## start Input material
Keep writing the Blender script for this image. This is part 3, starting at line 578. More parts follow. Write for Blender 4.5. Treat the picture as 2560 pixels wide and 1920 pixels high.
## end Input material
## start Input material
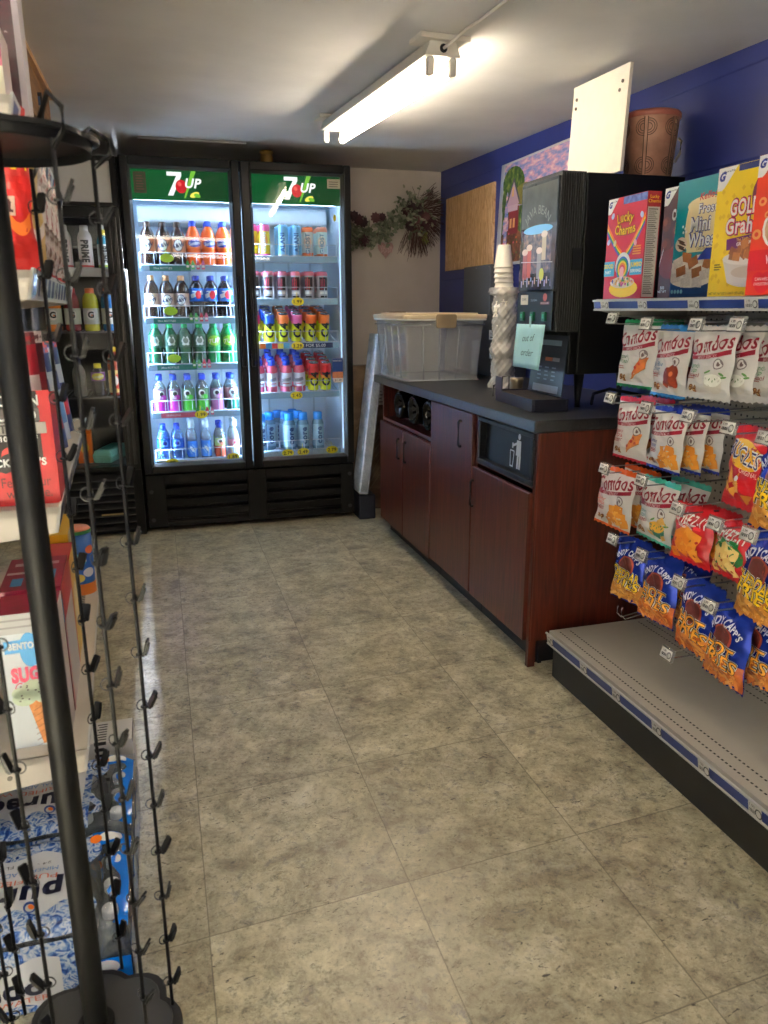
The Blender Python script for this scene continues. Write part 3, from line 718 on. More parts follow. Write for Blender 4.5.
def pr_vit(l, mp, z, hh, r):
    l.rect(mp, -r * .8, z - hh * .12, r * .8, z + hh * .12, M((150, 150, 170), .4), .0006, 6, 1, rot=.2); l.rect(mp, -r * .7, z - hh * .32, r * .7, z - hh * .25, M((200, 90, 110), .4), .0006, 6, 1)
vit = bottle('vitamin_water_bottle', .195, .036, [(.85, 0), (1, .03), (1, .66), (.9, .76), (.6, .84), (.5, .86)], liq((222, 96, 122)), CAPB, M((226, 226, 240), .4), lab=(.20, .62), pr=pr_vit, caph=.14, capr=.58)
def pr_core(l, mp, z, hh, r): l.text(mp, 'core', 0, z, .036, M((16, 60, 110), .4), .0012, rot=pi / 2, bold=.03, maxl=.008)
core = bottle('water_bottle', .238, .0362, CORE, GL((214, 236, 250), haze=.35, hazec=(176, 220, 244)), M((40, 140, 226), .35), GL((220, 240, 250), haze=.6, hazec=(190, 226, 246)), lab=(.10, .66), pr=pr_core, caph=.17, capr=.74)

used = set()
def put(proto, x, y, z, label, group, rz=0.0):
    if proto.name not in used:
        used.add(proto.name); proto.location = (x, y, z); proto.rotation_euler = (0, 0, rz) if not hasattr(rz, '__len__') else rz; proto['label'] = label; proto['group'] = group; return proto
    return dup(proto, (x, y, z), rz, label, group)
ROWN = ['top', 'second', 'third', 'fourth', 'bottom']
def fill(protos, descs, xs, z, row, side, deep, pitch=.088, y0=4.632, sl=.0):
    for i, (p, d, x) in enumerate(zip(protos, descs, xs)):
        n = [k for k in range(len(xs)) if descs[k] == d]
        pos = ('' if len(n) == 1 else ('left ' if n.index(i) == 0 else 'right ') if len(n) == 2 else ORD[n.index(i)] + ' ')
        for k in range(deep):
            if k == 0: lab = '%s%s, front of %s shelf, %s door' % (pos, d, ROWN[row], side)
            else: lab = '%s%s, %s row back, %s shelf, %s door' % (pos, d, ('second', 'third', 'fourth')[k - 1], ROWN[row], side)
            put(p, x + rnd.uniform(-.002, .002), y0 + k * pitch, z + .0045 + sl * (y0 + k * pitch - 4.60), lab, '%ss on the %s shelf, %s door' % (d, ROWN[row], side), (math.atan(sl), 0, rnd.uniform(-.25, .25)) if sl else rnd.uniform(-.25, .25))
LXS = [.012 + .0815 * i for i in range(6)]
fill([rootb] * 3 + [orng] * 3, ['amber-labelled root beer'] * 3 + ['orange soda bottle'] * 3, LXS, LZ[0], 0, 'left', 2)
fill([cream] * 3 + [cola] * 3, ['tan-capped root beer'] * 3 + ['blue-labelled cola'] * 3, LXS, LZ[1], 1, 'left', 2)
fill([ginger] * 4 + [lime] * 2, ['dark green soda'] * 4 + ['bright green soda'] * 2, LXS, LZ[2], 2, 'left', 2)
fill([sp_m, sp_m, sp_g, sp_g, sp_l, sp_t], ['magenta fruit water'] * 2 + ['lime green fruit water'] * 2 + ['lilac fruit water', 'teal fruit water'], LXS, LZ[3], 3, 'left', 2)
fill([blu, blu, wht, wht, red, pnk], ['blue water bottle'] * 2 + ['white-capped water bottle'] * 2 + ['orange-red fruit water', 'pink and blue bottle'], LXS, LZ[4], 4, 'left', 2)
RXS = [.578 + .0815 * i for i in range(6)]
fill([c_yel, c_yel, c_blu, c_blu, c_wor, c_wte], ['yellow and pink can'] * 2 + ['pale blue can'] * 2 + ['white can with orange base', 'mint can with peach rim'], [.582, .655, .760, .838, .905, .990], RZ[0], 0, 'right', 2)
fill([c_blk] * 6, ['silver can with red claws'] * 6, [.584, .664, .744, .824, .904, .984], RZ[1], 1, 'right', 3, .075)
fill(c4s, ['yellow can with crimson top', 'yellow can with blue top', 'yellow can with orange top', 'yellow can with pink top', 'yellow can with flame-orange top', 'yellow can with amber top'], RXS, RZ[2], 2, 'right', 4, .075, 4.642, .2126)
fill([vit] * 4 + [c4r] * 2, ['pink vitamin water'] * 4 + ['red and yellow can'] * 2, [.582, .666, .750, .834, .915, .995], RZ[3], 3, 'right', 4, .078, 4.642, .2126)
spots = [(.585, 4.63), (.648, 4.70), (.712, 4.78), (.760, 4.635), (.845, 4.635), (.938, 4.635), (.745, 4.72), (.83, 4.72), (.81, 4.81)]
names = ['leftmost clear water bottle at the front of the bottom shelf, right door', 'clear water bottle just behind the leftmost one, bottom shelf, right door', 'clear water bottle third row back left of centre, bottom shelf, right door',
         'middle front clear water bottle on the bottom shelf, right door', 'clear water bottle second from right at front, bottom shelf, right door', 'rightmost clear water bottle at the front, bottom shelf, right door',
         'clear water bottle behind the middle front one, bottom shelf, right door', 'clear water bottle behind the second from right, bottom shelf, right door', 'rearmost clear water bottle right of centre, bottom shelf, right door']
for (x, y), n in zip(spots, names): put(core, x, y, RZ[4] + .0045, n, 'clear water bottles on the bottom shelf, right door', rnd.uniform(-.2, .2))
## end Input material
## start Input material
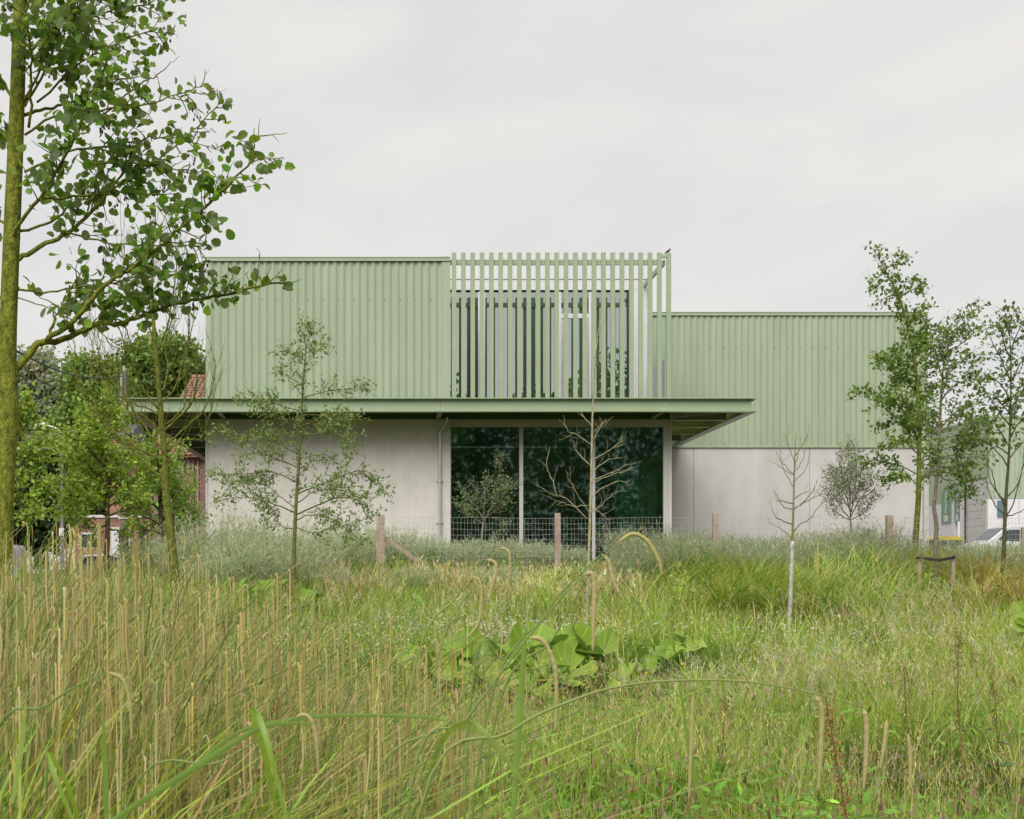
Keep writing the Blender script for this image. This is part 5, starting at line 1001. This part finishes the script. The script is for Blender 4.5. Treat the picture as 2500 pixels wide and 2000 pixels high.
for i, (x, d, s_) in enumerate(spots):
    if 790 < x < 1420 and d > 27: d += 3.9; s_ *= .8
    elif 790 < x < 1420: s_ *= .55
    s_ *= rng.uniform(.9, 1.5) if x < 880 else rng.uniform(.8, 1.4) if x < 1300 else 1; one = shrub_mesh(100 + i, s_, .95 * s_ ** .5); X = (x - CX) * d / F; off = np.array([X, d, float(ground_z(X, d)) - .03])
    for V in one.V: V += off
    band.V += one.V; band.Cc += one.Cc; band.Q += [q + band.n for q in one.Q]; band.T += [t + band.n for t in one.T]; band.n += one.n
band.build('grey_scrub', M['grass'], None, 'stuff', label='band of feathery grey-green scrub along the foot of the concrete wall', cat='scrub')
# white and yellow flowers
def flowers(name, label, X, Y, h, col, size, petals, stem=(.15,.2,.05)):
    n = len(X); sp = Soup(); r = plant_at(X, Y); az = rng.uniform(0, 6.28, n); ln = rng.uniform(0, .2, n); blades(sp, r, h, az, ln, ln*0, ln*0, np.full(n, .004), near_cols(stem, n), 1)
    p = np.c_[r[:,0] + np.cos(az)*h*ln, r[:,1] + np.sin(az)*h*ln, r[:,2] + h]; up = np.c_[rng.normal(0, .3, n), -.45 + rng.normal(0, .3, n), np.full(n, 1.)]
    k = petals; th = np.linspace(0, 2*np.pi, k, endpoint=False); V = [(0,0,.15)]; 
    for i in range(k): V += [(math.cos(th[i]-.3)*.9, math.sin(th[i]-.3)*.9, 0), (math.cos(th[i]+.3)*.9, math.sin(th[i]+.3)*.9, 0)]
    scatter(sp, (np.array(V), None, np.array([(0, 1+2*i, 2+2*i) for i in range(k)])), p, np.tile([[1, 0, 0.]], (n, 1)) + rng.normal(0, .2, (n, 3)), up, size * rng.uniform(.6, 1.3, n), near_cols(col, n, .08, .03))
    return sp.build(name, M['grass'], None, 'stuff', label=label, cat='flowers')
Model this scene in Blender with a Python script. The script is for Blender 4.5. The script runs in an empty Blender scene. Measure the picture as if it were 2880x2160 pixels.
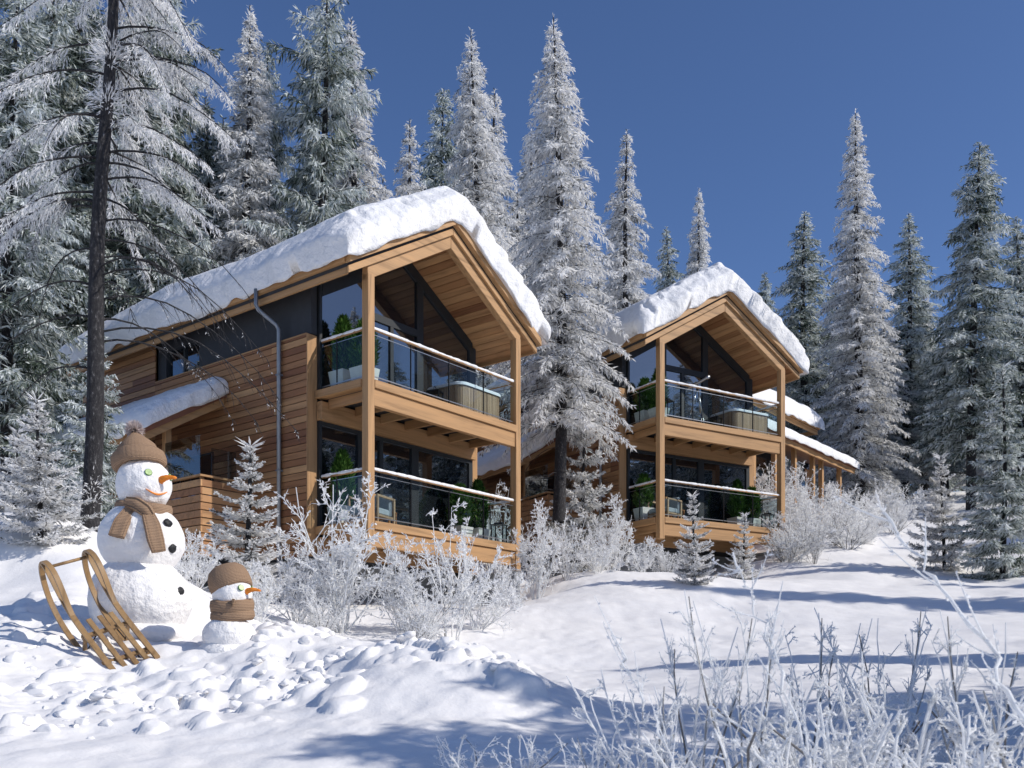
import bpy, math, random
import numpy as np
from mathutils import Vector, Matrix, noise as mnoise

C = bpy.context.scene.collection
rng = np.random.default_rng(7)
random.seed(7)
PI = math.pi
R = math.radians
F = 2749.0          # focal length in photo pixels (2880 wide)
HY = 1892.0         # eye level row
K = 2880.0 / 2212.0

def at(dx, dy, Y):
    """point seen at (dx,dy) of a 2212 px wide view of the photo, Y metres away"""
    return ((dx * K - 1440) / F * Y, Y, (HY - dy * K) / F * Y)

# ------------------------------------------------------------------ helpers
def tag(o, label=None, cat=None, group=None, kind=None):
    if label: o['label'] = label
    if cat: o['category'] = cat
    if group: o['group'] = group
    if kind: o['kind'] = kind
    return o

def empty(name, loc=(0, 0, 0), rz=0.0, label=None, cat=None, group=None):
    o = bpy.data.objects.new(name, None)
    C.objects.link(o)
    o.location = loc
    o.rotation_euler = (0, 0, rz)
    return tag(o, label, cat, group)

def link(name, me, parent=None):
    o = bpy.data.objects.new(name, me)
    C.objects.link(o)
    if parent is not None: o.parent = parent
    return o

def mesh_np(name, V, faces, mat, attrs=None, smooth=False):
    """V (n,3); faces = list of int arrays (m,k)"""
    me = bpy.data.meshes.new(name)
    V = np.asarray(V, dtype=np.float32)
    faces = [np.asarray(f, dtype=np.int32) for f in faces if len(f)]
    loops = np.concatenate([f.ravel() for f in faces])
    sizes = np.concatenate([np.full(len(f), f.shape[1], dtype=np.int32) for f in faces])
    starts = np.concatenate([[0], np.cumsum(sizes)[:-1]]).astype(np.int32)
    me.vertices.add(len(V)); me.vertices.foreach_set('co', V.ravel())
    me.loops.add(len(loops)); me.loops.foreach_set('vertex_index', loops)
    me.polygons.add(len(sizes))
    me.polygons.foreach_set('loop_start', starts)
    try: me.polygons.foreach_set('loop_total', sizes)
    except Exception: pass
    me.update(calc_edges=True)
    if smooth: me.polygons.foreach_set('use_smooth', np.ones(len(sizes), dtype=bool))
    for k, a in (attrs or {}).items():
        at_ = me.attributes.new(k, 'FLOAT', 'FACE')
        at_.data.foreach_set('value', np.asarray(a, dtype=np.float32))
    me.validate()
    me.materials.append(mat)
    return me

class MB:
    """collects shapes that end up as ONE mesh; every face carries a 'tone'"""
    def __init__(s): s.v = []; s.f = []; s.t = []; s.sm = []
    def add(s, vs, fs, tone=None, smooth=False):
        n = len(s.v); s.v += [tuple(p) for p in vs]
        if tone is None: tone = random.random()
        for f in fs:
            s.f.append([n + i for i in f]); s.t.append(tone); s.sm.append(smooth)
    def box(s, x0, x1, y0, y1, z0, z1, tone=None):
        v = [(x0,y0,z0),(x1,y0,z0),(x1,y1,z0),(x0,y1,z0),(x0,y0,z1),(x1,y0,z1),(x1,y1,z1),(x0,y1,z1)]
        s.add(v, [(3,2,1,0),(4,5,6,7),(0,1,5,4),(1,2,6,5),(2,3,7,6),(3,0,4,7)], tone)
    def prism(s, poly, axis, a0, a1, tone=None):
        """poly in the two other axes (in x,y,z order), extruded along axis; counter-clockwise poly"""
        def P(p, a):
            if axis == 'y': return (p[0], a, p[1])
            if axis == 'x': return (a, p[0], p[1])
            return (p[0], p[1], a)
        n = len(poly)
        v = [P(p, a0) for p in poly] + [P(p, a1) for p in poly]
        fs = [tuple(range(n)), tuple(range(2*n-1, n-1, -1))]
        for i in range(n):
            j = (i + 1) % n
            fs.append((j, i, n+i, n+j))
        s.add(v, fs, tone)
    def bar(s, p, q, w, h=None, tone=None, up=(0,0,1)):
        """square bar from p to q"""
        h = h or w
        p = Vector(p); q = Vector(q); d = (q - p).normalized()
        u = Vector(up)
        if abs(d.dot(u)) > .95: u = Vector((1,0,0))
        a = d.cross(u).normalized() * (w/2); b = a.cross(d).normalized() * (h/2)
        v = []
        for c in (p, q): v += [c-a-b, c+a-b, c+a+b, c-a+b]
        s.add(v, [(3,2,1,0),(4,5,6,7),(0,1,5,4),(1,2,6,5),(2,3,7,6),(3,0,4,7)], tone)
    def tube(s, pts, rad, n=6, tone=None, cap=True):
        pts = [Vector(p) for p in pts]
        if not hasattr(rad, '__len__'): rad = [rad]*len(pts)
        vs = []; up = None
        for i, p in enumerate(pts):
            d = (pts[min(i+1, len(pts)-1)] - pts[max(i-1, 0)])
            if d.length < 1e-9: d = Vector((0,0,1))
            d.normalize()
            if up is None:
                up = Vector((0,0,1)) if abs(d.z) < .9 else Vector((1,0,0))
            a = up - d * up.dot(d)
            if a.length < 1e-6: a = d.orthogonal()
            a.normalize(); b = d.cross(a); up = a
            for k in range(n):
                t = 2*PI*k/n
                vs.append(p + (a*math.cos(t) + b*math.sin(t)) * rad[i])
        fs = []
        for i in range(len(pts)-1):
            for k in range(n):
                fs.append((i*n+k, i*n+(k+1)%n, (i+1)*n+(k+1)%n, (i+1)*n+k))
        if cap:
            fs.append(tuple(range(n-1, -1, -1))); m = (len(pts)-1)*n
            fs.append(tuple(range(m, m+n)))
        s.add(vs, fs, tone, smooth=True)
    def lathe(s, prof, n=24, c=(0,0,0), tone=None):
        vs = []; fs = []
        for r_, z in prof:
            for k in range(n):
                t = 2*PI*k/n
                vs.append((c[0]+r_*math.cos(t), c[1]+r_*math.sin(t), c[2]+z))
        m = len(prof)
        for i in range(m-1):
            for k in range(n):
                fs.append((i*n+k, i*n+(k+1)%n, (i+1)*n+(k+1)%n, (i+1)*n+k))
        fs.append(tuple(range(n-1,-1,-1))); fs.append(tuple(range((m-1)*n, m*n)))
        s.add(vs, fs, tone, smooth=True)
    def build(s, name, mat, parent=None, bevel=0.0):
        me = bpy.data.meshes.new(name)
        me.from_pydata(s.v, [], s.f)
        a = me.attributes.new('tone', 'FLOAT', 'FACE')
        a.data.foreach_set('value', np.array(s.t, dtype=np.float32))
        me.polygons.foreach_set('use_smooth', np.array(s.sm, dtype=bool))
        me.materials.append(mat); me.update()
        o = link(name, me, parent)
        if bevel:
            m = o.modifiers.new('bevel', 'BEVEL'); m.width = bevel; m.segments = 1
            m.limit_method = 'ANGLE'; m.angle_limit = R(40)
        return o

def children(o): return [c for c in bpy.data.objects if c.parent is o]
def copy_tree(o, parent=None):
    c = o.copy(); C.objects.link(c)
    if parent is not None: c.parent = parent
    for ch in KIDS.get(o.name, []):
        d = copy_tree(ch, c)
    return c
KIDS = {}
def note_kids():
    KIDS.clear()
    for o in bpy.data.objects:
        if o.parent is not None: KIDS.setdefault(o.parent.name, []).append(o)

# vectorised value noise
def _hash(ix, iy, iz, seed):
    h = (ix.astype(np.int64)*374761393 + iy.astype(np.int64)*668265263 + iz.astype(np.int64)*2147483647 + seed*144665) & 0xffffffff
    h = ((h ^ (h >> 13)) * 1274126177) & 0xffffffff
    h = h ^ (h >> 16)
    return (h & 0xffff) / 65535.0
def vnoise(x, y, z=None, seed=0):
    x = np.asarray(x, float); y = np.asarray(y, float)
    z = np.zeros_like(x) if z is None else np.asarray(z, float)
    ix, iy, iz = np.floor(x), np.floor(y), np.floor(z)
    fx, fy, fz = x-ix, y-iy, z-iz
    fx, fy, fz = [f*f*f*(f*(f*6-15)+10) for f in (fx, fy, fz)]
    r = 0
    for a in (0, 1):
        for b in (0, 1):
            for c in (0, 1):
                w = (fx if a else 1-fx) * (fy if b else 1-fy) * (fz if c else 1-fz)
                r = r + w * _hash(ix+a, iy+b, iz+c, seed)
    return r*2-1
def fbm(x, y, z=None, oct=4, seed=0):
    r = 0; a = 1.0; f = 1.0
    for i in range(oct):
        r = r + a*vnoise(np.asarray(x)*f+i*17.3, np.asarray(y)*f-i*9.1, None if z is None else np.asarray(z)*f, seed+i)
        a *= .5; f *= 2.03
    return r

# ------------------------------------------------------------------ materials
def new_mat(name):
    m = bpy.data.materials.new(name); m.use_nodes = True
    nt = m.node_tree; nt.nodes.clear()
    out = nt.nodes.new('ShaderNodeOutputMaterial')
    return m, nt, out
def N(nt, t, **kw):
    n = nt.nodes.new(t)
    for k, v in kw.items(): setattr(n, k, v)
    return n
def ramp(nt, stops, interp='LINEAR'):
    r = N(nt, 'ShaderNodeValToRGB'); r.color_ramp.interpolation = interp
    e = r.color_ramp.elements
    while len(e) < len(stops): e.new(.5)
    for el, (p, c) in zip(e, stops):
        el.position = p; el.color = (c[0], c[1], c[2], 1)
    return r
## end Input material
Task requirements:
Show every line in the entries where the string "scene" occurs.

Written reply:
The Blender Python script for this scene continues. Write part 3, from line 718 on. More parts follow. Write for Blender 4.5.
Model this scene in Blender with a Python script. The script is for Blender 4.5. The script runs in an empty Blender scene. Measure the picture as if it were 2880x2160 pixels.
C = bpy.context.scene.collection